Buluşmanın ayrıntılarını ve yapılış amacına ilişkin Aydınlık’a konuşan Büyük Aile Platformu Genel Sekreteri Serdar Eryılmaz, LGBT dayatmaları ile Türk aile yapısının her geçen gün zayıfladığını ve bunun bir tehdit boyutuna geldiğini vurguladı. En büyük amaçlarının Türk kamuoyunun bu tehlikeye karşı uyanık olması ve farkındalık oluşturması olduğunu söyledi.
‘MURADIMIZ KAMUOYUNUN ÇAĞRIMIZA CEVAP VERMESİ’
Eryılmaz, konuşmasına Büyük Aile Buluşması’nın amaçlarını anlatarak başladı. Eryılmaz şu ifadeleri kullandı:
“Bu buluşma için 5 yıldır ciddi bir altyapı çalışması var. Son üç yıldır da bu altyapının üzerine miting, konferans, imza kampanyaları, şikayet kampanyaları, farklı şehirlerde farklı bölgelerde yapılan basın toplantıları gibi faaliyetlerimiz var. Büyük Aile Platformu, üç yıl önce teşkil edildi. 3 yıldır da en büyük etkinliğin Büyük Aile Buluşması. Bundan muradımız ‘Türkiye kamuoyunun, tehlikenin farkında mısınız çağrımıza cevap vermesi’ ve bir farkındalık oluşturmak.

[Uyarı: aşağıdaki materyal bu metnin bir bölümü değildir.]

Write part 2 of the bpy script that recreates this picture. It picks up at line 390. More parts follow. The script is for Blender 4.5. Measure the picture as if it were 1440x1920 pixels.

“Yani 3 yıldır yaptığımız Büyük Aile Buluşması adına özellikle miting demedik. Miting olunca siyasi ve daha agresif bir etki uyandırıyor. Hal bu ki biz oraya anne babaları, çoluk çocuğuyla bir pikniğe gider gibi bu buluşmaya davet ediyoruz.
"O buluşmada da her bir münevverimizden, farklı disiplinlerden psikologlar, sosyologlar, psikiyatrlar, pedagoglar, PDR’ciler, sosyal bilimciler, sosyal hizmet uzmanları, sonra sanatçılarımız, sporcularımız, sonra sosyal medyadan influencer, youtuber gibi bu konuya hizmet eden, bu konuda duyarlı olan kişileri sahnede konuşturuyoruz.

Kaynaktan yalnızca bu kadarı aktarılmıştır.